- Exercise goal
Reproduce the following material exactly, including every line.
+-------+
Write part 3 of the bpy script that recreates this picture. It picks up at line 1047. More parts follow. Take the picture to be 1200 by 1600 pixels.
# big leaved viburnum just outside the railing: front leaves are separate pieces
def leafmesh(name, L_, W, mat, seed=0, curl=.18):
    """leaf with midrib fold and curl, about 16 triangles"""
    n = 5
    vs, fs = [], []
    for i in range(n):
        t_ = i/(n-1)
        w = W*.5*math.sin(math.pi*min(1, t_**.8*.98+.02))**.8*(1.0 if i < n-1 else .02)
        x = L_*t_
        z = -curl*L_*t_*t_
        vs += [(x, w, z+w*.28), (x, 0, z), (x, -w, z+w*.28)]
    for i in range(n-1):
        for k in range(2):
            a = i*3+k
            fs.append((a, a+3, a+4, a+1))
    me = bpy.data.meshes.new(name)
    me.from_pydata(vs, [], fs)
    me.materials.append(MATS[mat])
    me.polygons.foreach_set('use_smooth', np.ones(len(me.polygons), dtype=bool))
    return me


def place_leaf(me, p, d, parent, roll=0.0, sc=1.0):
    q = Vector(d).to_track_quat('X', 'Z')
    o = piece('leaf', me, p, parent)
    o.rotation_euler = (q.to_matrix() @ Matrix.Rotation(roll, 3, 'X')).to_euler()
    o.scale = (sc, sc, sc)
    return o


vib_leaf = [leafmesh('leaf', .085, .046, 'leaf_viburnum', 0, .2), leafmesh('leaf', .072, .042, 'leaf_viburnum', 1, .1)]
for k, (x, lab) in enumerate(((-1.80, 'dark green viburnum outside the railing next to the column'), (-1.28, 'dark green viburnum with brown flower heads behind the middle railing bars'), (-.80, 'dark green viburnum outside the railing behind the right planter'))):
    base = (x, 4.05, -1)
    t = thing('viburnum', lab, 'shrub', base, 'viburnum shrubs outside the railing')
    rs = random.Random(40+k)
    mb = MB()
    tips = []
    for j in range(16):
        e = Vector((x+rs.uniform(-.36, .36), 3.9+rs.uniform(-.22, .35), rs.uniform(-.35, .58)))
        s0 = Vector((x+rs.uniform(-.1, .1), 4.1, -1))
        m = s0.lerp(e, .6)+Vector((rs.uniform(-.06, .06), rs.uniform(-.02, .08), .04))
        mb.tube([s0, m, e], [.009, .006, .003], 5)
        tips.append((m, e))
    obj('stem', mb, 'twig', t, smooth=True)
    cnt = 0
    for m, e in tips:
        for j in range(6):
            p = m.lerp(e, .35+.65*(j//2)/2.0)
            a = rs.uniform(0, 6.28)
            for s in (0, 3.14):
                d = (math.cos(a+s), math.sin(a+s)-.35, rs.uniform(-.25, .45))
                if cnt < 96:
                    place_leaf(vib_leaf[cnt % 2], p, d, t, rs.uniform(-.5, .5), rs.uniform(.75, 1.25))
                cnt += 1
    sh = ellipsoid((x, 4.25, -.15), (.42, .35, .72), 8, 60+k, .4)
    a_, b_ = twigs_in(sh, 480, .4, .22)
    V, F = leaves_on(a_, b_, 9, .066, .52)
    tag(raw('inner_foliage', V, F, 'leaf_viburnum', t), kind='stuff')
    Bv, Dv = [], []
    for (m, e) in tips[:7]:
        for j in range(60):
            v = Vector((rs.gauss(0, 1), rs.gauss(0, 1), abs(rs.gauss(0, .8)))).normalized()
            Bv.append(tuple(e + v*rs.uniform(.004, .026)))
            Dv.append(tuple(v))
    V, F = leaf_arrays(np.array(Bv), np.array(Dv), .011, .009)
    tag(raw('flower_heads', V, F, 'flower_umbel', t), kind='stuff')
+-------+
- Answer in full
Write part 3 of the bpy script that recreates this picture. It picks up at line 1047. More parts follow. Take the picture to be 1200 by 1600 pixels.
# big leaved viburnum just outside the railing: front leaves are separate pieces
def leafmesh(name, L_, W, mat, seed=0, curl=.18):
    """leaf with midrib fold and curl, about 16 triangles"""
    n = 5
    vs, fs = [], []
    for i in range(n):
        t_ = i/(n-1)
        w = W*.5*math.sin(math.pi*min(1, t_**.8*.98+.02))**.8*(1.0 if i < n-1 else .02)
        x = L_*t_
        z = -curl*L_*t_*t_
        vs += [(x, w, z+w*.28), (x, 0, z), (x, -w, z+w*.28)]
    for i in range(n-1):
        for k in range(2):
            a = i*3+k
            fs.append((a, a+3, a+4, a+1))
    me = bpy.data.meshes.new(name)
    me.from_pydata(vs, [], fs)
    me.materials.append(MATS[mat])
    me.polygons.foreach_set('use_smooth', np.ones(len(me.polygons), dtype=bool))
    return me


def place_leaf(me, p, d, parent, roll=0.0, sc=1.0):
    q = Vector(d).to_track_quat('X', 'Z')
    o = piece('leaf', me, p, parent)
    o.rotation_euler = (q.to_matrix() @ Matrix.Rotation(roll, 3, 'X')).to_euler()
    o.scale = (sc, sc, sc)
    return o


vib_leaf = [leafmesh('leaf', .085, .046, 'leaf_viburnum', 0, .2), leafmesh('leaf', .072, .042, 'leaf_viburnum', 1, .1)]
for k, (x, lab) in enumerate(((-1.80, 'dark green viburnum outside the railing next to the column'), (-1.28, 'dark green viburnum with brown flower heads behind the middle railing bars'), (-.80, 'dark green viburnum outside the railing behind the right planter'))):
    base = (x, 4.05, -1)
    t = thing('viburnum', lab, 'shrub', base, 'viburnum shrubs outside the railing')
    rs = random.Random(40+k)
    mb = MB()
    tips = []
    for j in range(16):
        e = Vector((x+rs.uniform(-.36, .36), 3.9+rs.uniform(-.22, .35), rs.uniform(-.35, .58)))
        s0 = Vector((x+rs.uniform(-.1, .1), 4.1, -1))
        m = s0.lerp(e, .6)+Vector((rs.uniform(-.06, .06), rs.uniform(-.02, .08), .04))
        mb.tube([s0, m, e], [.009, .006, .003], 5)
        tips.append((m, e))
    obj('stem', mb, 'twig', t, smooth=True)
    cnt = 0
    for m, e in tips:
        for j in range(6):
            p = m.lerp(e, .35+.65*(j//2)/2.0)
            a = rs.uniform(0, 6.28)
            for s in (0, 3.14):
                d = (math.cos(a+s), math.sin(a+s)-.35, rs.uniform(-.25, .45))
                if cnt < 96:
                    place_leaf(vib_leaf[cnt % 2], p, d, t, rs.uniform(-.5, .5), rs.uniform(.75, 1.25))
                cnt += 1
    sh = ellipsoid((x, 4.25, -.15), (.42, .35, .72), 8, 60+k, .4)
    a_, b_ = twigs_in(sh, 480, .4, .22)
    V, F = leaves_on(a_, b_, 9, .066, .52)
    tag(raw('inner_foliage', V, F, 'leaf_viburnum', t), kind='stuff')
    Bv, Dv = [], []
    for (m, e) in tips[:7]:
        for j in range(60):
            v = Vector((rs.gauss(0, 1), rs.gauss(0, 1), abs(rs.gauss(0, .8)))).normalized()
            Bv.append(tuple(e + v*rs.uniform(.004, .026)))
            Dv.append(tuple(v))
    V, F = leaf_arrays(np.array(Bv), np.array(Dv), .011, .009)
    tag(raw('flower_heads', V, F, 'flower_umbel', t), kind='stuff')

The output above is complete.